Es difícil explicar lo inexplicable. Como la asombrosa facilidad con que algunas instituciones entran en una espiral negativa que sólo sirve para ponerlas en cuestión. Los titubeos, dudas y súbitos cambios de criterio del Tribunal Supremo en torno al impuesto sobre las hipotecas han provocado el estupor general y han dado pie a una arriesgada deslegitimación de la justicia. Los errores eludibles son, a menudo, más peligrosos que los inevitables; por ello, conviene analizar con rigor la cadena de equivocaciones y despropósitos que hemos vivido estas últimas semanas.
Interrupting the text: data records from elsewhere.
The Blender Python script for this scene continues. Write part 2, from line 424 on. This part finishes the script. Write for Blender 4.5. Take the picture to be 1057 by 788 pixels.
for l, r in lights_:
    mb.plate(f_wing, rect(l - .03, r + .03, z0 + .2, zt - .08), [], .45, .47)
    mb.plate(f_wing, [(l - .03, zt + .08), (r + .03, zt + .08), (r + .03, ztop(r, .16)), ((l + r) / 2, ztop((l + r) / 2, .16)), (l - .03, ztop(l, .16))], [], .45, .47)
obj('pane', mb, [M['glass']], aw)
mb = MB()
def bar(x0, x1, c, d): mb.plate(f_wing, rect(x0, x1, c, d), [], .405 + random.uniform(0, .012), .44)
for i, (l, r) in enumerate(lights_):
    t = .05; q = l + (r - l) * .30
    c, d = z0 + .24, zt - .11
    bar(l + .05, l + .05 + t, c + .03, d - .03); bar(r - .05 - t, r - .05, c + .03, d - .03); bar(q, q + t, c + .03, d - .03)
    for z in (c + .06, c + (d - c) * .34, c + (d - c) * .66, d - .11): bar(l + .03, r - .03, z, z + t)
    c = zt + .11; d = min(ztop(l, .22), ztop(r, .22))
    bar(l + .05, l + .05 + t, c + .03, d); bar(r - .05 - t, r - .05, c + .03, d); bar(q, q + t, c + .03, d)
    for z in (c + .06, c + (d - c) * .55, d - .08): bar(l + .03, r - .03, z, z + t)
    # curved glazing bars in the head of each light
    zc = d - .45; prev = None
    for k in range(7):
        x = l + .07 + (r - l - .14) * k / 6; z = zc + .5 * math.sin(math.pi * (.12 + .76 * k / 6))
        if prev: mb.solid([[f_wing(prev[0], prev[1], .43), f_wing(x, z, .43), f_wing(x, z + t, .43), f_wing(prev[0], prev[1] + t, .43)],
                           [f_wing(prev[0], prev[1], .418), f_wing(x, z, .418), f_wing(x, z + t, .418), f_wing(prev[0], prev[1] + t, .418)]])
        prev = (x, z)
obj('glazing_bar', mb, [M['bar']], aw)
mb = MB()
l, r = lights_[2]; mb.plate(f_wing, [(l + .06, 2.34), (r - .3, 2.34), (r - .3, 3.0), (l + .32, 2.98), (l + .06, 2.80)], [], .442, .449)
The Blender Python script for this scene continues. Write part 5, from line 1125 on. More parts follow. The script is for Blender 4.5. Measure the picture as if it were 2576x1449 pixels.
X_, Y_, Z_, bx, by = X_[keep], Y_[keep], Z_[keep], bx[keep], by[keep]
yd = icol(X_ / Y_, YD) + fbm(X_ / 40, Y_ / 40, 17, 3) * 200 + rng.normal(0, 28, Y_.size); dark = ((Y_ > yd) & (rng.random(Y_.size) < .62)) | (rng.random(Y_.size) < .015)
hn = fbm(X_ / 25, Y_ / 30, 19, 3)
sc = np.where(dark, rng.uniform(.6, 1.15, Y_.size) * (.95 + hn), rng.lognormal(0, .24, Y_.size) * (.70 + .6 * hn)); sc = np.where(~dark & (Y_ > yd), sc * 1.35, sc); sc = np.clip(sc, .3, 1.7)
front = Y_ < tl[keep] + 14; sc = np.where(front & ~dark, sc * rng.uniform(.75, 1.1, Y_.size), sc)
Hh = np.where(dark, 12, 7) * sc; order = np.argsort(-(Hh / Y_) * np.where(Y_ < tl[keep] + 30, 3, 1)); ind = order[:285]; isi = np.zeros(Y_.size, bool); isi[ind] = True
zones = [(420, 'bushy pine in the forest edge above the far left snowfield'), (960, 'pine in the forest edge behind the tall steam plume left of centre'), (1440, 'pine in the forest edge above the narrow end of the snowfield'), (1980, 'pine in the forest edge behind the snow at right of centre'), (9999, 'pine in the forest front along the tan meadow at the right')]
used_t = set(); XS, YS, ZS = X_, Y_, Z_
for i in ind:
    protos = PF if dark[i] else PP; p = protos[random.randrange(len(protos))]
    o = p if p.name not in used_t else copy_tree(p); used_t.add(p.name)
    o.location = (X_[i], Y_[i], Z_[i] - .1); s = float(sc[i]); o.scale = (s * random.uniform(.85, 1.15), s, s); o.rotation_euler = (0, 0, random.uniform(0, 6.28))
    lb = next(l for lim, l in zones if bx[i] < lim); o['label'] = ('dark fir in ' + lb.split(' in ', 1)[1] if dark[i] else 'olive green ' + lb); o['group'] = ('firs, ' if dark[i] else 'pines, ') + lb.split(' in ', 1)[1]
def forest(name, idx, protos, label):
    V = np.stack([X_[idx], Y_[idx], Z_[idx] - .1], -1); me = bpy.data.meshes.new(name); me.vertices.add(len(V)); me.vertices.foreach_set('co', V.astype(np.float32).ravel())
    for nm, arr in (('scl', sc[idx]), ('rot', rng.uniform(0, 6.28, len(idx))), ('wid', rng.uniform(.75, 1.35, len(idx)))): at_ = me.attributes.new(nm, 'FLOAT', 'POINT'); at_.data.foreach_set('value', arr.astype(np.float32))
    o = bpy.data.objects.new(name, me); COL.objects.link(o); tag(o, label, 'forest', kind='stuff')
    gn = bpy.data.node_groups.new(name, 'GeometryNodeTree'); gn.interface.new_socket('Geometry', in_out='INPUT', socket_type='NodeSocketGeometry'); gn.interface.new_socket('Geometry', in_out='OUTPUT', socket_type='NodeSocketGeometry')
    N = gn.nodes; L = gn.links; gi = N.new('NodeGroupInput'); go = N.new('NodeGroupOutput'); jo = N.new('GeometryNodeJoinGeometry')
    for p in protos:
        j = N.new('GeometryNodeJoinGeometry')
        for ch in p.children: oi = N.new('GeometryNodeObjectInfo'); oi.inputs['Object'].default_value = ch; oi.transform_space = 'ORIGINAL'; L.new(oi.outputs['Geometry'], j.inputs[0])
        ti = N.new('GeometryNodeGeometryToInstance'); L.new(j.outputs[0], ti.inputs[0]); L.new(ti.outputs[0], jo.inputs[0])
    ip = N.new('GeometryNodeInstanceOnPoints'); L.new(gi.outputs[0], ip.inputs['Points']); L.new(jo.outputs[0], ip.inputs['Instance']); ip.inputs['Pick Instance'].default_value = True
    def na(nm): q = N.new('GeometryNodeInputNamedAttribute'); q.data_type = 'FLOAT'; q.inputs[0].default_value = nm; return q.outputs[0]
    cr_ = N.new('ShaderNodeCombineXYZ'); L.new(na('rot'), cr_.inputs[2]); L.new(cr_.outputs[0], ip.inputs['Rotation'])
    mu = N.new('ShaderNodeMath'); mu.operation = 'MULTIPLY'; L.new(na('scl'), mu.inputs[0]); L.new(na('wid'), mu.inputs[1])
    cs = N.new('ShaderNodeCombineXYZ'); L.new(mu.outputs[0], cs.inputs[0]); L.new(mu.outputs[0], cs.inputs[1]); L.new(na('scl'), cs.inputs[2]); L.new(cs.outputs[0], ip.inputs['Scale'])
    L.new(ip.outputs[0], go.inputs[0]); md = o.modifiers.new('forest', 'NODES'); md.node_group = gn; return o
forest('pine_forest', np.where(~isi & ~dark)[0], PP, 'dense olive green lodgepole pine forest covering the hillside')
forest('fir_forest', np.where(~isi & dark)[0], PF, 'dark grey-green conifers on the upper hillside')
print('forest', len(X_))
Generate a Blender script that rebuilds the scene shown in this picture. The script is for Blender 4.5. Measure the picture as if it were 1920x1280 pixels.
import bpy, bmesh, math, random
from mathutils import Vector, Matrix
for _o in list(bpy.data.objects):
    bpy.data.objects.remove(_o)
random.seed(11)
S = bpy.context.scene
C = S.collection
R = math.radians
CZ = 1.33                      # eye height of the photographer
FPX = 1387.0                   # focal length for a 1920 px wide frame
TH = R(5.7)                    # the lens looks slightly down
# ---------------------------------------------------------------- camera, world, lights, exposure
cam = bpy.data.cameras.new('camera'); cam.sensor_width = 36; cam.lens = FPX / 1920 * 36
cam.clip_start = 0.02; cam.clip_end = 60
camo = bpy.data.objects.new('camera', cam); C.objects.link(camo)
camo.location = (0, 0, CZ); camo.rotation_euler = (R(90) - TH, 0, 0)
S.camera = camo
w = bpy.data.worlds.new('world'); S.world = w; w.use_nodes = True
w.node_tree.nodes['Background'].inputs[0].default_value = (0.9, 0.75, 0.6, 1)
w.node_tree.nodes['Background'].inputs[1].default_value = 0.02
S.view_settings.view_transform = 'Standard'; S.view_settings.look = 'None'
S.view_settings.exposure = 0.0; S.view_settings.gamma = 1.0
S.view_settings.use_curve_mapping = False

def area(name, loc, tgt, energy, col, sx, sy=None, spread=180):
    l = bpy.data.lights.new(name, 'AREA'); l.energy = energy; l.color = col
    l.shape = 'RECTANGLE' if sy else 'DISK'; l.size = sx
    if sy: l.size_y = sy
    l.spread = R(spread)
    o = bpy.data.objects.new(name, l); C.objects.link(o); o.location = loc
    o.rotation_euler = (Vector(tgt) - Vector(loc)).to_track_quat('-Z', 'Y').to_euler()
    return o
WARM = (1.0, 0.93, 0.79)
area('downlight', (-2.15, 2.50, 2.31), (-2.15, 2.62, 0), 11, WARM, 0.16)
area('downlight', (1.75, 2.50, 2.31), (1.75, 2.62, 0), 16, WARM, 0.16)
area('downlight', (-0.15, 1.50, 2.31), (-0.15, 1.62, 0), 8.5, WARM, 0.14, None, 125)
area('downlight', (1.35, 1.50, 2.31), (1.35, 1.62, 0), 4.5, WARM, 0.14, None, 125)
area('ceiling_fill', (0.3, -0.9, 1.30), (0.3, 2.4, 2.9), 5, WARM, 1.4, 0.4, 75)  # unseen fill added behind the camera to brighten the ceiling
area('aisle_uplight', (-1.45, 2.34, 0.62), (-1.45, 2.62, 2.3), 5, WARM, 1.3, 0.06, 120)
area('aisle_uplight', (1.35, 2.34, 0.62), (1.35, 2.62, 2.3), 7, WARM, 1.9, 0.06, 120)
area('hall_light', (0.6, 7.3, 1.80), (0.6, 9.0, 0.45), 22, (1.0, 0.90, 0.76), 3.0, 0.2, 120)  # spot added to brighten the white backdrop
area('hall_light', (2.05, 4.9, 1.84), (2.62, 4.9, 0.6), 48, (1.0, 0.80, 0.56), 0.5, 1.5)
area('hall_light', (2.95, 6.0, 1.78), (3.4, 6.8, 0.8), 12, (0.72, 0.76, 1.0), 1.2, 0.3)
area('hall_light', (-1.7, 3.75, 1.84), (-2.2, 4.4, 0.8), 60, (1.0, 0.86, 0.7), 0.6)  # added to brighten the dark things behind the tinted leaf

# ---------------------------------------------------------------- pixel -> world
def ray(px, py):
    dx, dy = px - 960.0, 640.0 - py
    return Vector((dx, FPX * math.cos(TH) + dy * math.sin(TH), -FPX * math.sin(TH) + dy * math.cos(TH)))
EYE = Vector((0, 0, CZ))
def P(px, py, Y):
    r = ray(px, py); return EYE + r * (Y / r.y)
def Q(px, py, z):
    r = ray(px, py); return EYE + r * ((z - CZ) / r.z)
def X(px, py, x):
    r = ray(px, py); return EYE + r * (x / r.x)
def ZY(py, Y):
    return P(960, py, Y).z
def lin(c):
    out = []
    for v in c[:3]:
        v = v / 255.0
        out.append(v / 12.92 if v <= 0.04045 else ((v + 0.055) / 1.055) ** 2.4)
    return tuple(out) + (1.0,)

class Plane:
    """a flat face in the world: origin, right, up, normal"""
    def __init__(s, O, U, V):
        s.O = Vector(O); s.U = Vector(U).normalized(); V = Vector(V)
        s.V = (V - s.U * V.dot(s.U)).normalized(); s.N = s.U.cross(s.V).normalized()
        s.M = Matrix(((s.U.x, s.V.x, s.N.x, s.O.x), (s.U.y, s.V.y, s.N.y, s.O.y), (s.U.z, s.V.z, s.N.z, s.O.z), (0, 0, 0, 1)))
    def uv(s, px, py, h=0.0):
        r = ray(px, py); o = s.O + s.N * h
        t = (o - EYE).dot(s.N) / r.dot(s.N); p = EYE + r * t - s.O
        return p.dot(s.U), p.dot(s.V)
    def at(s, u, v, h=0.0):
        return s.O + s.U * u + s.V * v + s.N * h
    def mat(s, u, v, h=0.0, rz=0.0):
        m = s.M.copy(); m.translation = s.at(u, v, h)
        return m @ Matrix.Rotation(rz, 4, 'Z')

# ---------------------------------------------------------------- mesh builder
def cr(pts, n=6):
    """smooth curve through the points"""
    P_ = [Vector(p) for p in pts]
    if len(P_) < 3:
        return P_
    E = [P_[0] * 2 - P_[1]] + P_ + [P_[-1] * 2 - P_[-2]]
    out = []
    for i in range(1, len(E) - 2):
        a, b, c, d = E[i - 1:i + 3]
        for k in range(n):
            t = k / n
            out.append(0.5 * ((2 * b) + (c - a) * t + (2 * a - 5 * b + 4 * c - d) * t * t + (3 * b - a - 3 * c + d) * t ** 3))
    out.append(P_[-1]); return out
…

Como si se tratara de una melodía discordante y desafinada, nuestra jurisprudencia ha pasado de considerar que el pago del impuesto de Actos Jurídicos Documentados (AJD) correspondía a los clientes a sentenciar que debían asumirlo los bancos, para de nuevo -tras dos días de deliberaciones del pleno de la Sala de lo Contencioso-Administrativo- proceder a rectificar y volver a la doctrina anterior. La decisión, tomada por una mayoría escasísima de 15 votos a favor y 13 en contra, subrayando una profunda división en el alto tribunal, ha suscitado la lógica indignación entre las asociaciones de consumidores, los partidos políticos y los ciudadanos en general. Cualquier país serio necesita estabilidad y seguridad jurídica, no zigzagueos continuos ni cambios de criterio inesperados. Y, de hecho, lo que se creía que estaba en juego en la decisión de la Sala no era el fondo de la cuestión, sino su posible retroactividad en el tiempo. La resolución adoptada sólo puede ser tildada de insólita y grave, sobre todo porque pone de manifiesto la mala gestión del caso, aunque sea por razones meramente formales -si no queremos entrar en el fondo del asunto-. El daño al crédito social provocado por la llamada crisis de las hipotecas exige, sin duda, la asunción de algún tipo de responsabilidades que evite alimentar retóricas populistas o, peor aún, la extensión de una sombra de sospecha sobre la independencia del alto tribunal.

El fallo del Supremo se puede cuantificar además rápidamente. En el caso de nuestra comunidad autónoma, el Govern Balear se ahorra la devolución inmediata de 157 millones de euros, que hubieran ido al bolsillo de unos 50.000 contribuyentes. A nivel nacional, la ministra de Hacienda, María Jesús Montero, calculó para todo el país la cuantía de 5.000 millones de euros, lo que hubiera supuesto una notable inyección al consumo, aunque a la vez hubiera producido un enorme agujero a los resultados de la banca, que se habría visto obligada a abonar esta misma cantidad a las respectivas agencias tributarias autonómicas. La magnitud de estos números nos da una idea de la sensibilidad ciudadana -de media unos 2.000 euros por hipoteca- al impuesto de Actos Jurídicos Documentados. La rápida reacción de la clase política -con Pedro Sánchez a la cabeza- ha acabado por acelerar la improvisación y agravar el malestar que domina en estos momentos la política española. Si el oportunismo es una variante de la demagogia, resulta difícil no pensar que el Real Decreto aprobado el viernes, que obliga a los bancos a pagar el impuesto hipotecario, no obedece a intereses claramente electoralistas. ¿Cómo logrará el gobierno evitar que los bancos no trasladen el coste de este impuesto a sus clientes? ¿Se encarecerán las hipotecas vía nuevas comisiones o mediante tipos de interés menos ajustados? Son preguntas para las que el presidente del gobierno no tuvo respuesta, como tampoco la tiene ninguno de nosotros. A los problemas se les debe responder con seriedad, inteligencia y rigor y no al albur de la actualidad. Y, en este caso, las incertidumbres -jurídicas, políticas, económicas y de credibilidad institucional- se superponen.